When a 2022 report revealed that – in converting wheat to biofuel – Europe burns the equivalent of 15 million loaves of bread every single day, people were understandably outraged. In a world where over 2 billion people experience food insecurity, the idea that fuel was being prioritised over food struck a raw nerve – even if it didn’t quite account for wider context.
When it comes to farmed fashion materials, however, this accusation applies even less.
“The future of biomaterials is waste,” says Sarah Angold, founder and CEO of acacia29, a UK-based innovator working with banana fibre from farms in India. “We should be using land to grow food to meet the needs of a growing population and using the byproducts from food systems to make textiles for clothes.
“We buy waste from low-income farmers, raising 200,000 out of poverty by 2030.”
Mikael Eydt, Co-Founder and CEO of Beyond Leather – a next-gen innovator from Denmark whose signature Leap material is crafted from brewing industry waste adds: “We’re not taking apples off anyone’s plate. We use the pulp left behind after juice and cider production, the part that would otherwise be discarded.”

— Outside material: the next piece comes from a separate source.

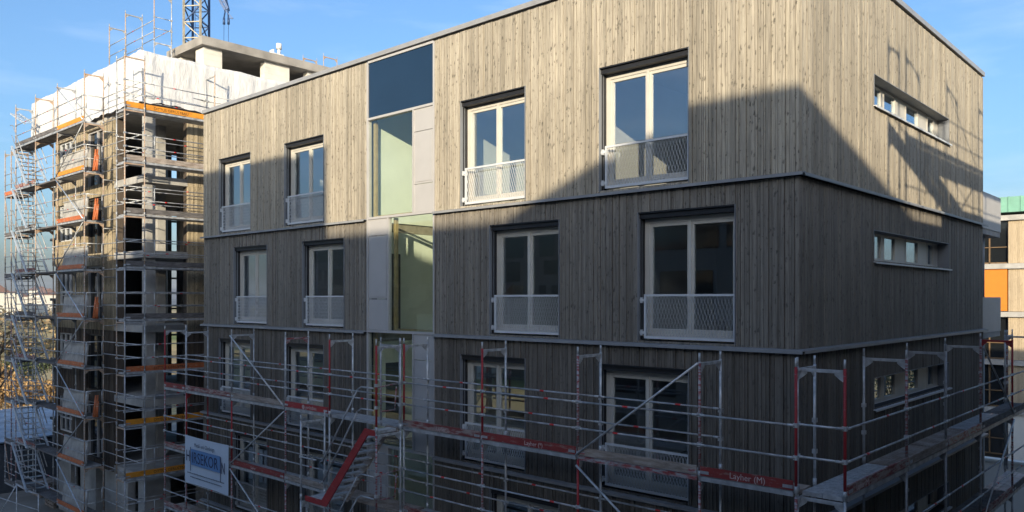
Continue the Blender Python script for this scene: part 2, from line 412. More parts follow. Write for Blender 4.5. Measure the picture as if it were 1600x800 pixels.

“We are not competing with food production. It shows that sustainability doesn’t have to be a trade-off.”
Eydt has strong thoughts on the reality of waste: “It shouldn’t exist in the first place,” he declares, “It’s a design flaw. But we can fix that flaw by turning it into a high value material.”
Angold agrees: “By calling it waste, we give ourselves permission to waste it. Waste is simply an unused resource, and that’s what we should call it. It’s a systems failure”
Still, some innovators are taking an even harder line on their natural approach.
“I am a complete believer in the power of hemp to transform ecosystems, rebuild healthy soils, and restore biodiversity,” said Vanessa Barker. Founder and CEO of Papillon Bleu.
Barker’s company focuses on the fast-growing and super-low intervention plant as a potential solution to plastic-based fibres and even to cotton, which can require significant water to grow at scale.
In creating fewer steps between plant and product, Barker is working toward reducing not only the fashion industry’s impact but also its opacity. “The advantage of growing a material versus creating one is that it gives us proof of provenance – the ability to trace the entire journey of a fabric back to seed.”
When all is said and done, however, change remains in the hands of the people who – in their eyes – stand to gain the least from any dramatic shift. The fashion industry’s reliance on polyester and other plastic-based materials is deeply ingrained in its business model.
Perhaps, though, convincing them might be easier with the proof already in hand. Change isn’t some far-off possibility; it’s being cultivated and farmed even as we speak.